Our employees are the lifeblood of our schools and we believe that each employee contributes to our continued success. We have invited our employees to share information about their day or an event in their day. Our first employee blog was written by Afton Virgillio, a teachers assistant at our Lindenhurst school.

The second I get out of my car every morning, I usually see little hands waving at me from behind glass windows. Small children hop and shout, “There goes Miss Afton” with their hands in the air. I usually wave back or do a silly little dance. Before my workday unfolds, I am already walking through the front doors with a smile on my face.
Everyday at Tutor Time is different for me. I am placed where I am needed, whether that is in a classroom, creating festive artwork, or helping the center fulfill tasks. I have worked with every age group in the building at some point or another and can honestly say I can almost name every student at the Tutor Time of Lindenhurst. Until this job, I had never changed a diaper, fed an infant, or entertained a room by singing, “The Wheels on the Bus”. One of the things I’ve learned thus far is no matter how out of key I sing, the children do not seem to notice and they love to sing along.

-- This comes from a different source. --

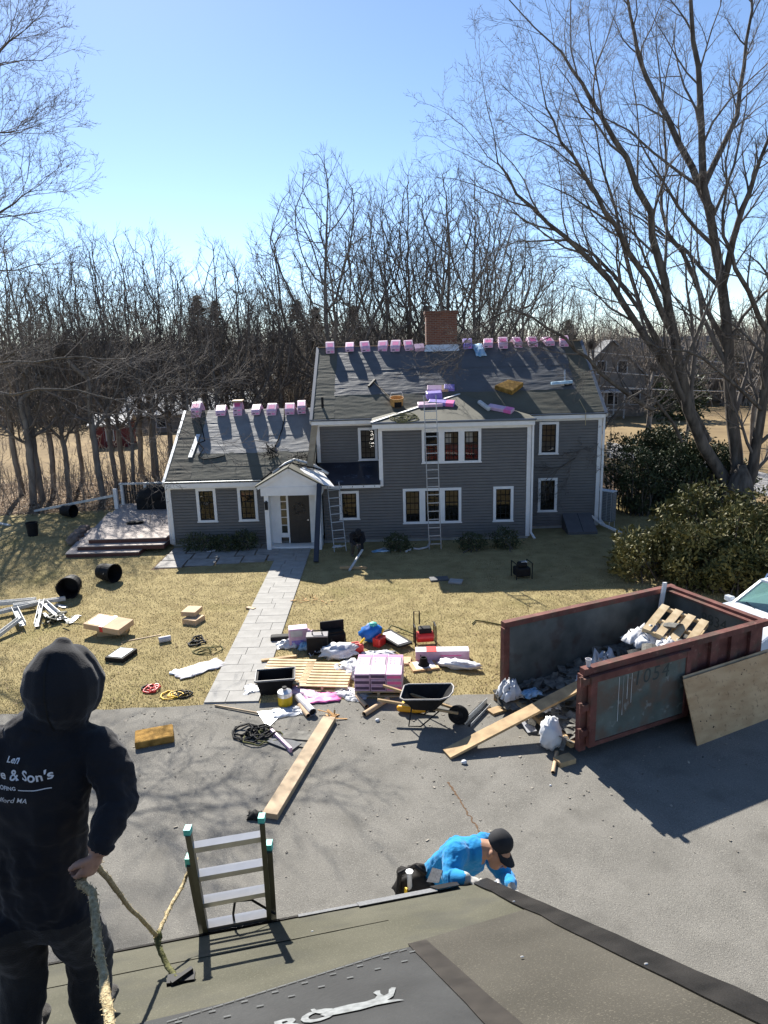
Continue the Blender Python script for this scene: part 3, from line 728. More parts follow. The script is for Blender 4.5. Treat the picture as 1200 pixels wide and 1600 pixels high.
def bare_tree(name, seed, h, style='broad'):
    """a leafless tree h metres tall whose limbs grow towards points spread through its crown"""
    g = np.random.default_rng(seed)
    z0, w, n_at, fork = dict(broad=(.25,.31,2000,.19), tall=(.34,.18,1100,.30), irregular=(.30,.26,1300,.26))[style]
    # crown envelope: rounded top, tapering towards the first fork
    A = []
    while len(A) < n_at:
        t = g.uniform(0,1,400); a = g.uniform(0,2*np.pi,400); q = g.uniform(0,1,400)**.42
        rad = w*h*np.clip(np.sin(np.pi*np.clip(t*.80+.14,0,1))**.75,0,1)*(1+.22*np.sin(a*3+seed)+.15*np.sin(t*9+a*2+seed))
        p = np.stack([np.cos(a)*rad*q, np.sin(a)*rad*q, h*(z0+(1-z0)*t)-.10*h*(q**2)*(t>.6)],1); A.extend(p.tolist())
    A = np.array(A[:n_at]); st = .023*h; dk = (.033 if n_at > 1500 else .038)*h
    P = [np.array([0,0,-.15])]; par = [-1]; d = np.array([g.normal(0,.04),g.normal(0,.04),1.]); d /= np.linalg.norm(d)
    while P[-1][2] < fork*h: d2 = d+np.array([g.normal(0,.05),g.normal(0,.05),0]); P.append(P[-1]+d2/np.linalg.norm(d2)*st); par.append(len(P)-2)
    near = np.zeros(len(A),int); dist = np.full(len(A),1e9)
    def upd(k):
        dd = np.linalg.norm(A-P[k],axis=1); m = dd < dist; dist[m] = dd[m]; near[m] = k
    for k in range(max(0,len(P)-4),len(P)): upd(k)
    alive = np.ones(len(A),bool)
    for it in range(130):
        idx = np.where(alive)[0]
        if not len(idx): break
        V = A[idx]-np.array(P)[near[idx]]; V /= np.linalg.norm(V,axis=1)[:,None]+1e-9
        S = {}
        for kk, v in zip(near[idx].tolist(), V): S[kk] = S.get(kk,0)+v
        new = []
        for kk, v in S.items():
            v = v/ (np.linalg.norm(v)+1e-9); up_ = np.array([0,0,.28]); o = P[kk]-P[par[kk]] if par[kk] >= 0 else np.array([0,0,1.]); o = o/(np.linalg.norm(o)+1e-9)
            q = v+up_+o*.55+g.normal(0,.13,3); P.append(P[kk]+q/np.linalg.norm(q)*st); par.append(kk); new.append(len(P)-1)
        for k in new: upd(k)
        alive &= dist > dk
        if len(P) > 5200: break
    n = len(P); ch = [[] for _ in range(n)]
    for k in range(1,n): ch[par[k]].append(k)
    r = np.zeros(n); tip = .0125
    for k in range(n-1,-1,-1): r[k] = (sum(r[c]**2.25 for c in ch[k]))**(1/2.25) if ch[k] else tip
    r *= min(1.6, max(.6, .0150*h/r[0])); r = np.maximum(r,.011)
    PV = [Vector(p) for p in P]; tr = TB(); cr = TB(); stack = [0]; rg = random.Random(seed)
    while stack:
        k = stack.pop(); pts = [PV[par[k]], PV[k]] if par[k] >= 0 else [PV[k]]; rr = [r[k], r[k]] if par[k] >= 0 else [r[k]*1.4]
        while ch[k]:
            c = max(ch[k], key=lambda x: r[x]); stack.extend(x for x in ch[k] if x != c); pts.append(PV[c]); rr.append(r[c]); k = c
        if len(pts) < 2: continue
        # straighten: keep every other point on thin shoots
        if rr[0] < .05 and len(pts) > 4: keep = list(range(0,len(pts)-1,2))+[len(pts)-1]; pts = [pts[i] for i in keep]; rr = [rr[i] for i in keep]
        (tr if rr[0] > .10 else cr).tube(pts, rr, 7 if rr[0] > .1 else (5 if rr[0] > .04 else 3))
        d0 = (pts[-1]-pts[-2]).normalized()
        for m in range(3):
            e = d0*rg.uniform(.5,1.)+Vector((rg.gauss(0,.45),rg.gauss(0,.45),rg.gauss(.25,.3))); L = rg.uniform(.035,.07)*h
            q1 = pts[-1]+e.normalized()*L*.5; q2 = q1+(e.normalized()+Vector((rg.gauss(0,.3),rg.gauss(0,.3),.25))).normalized()*L*.5
            cr.tube([pts[-1],q1,q2], [.009,.007,.005], 3)
            for u in range(2): cr.tube([q1, q1+(e+Vector((rg.gauss(0,.6),rg.gauss(0,.6),rg.gauss(.2,.3)))).normalized()*L*.45], [.007,.004], 3)
    for k in range(1,n):   # side shoots
        if r[k] < .05 and rg.random() < .55:
            ax = (PV[k]-PV[par[k]]).normalized(); o = ax.orthogonal().normalized(); o.rotate(Matrix.Rotation(rg.uniform(0,6.28),3,ax)); e = (ax*.6+o+Vector((0,0,.3))).normalized(); L = rg.uniform(.02,.05)*h
            cr.tube([PV[k], PV[k]+e*L*.6, PV[k]+(e+Vector((0,0,.3))).normalized()*L], [.009,.007,.004], 3)
    k_ = h/max(v[2] for v in cr.v)
    tr.v = [(x*k_,y*k_,z*k_) for x,y,z in tr.v]; cr.v = [(x*k_,y*k_,z*k_) for x,y,z in cr.v]
    root = bpy.data.objects.new(name, None); COL.objects.link(root)
    tr.build('trunk', M_bark2, root); cr.build('crown', M_twig, root)
    return root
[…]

This job has not only tested my patience, but my confidence. Various interactions and events have influenced my personal growth as a caretaker. At first I was petrified to hold a four-month-old baby girl, not wanting to hurt her or do the wrong thing. Thanks to a wonderful co-worker and ongoing experience, I am now completely confident caring for infants. I have learned Twaddlers love to dump toys out of wicker baskets, regardless of how many times you’ve put them away, school age children always are hungry after a day at school, and sometimes an infant just needs to be cuddled. Interacting with all of the age groups has helped me understand the wide range of physical and mental development that is unique for each individual child.
The children at Tutor Time inspire me every day. Each day I go home with a story or memory. I once responded to a 3-year old with the phrase “Get outta town!” and her response was, “…but I never left town Miss Afton”.
I have watched infants grow teeth, Twaddlers learn to use the potty, and put school-age children on their bus for their first days of school. It was funny to realize a School-Ager had the same teacher I had when I was in the fourth grade. It is great to know that I am teaching children who are from the community I grew up in.
Graduating from SUNY New Paltz with a Visual Arts Education degree, I am unsure what degree to obtain my Master’s in; however, I am curious to see how Tutor Time will play a role in my future. We are a brand new center that is constantly growing in staff, enrollment, experience and ideas. Working with young children is not easy, but it has truly been rewarding. I look forward to many more days spent smiling at Tutor Time of Lindenhurst.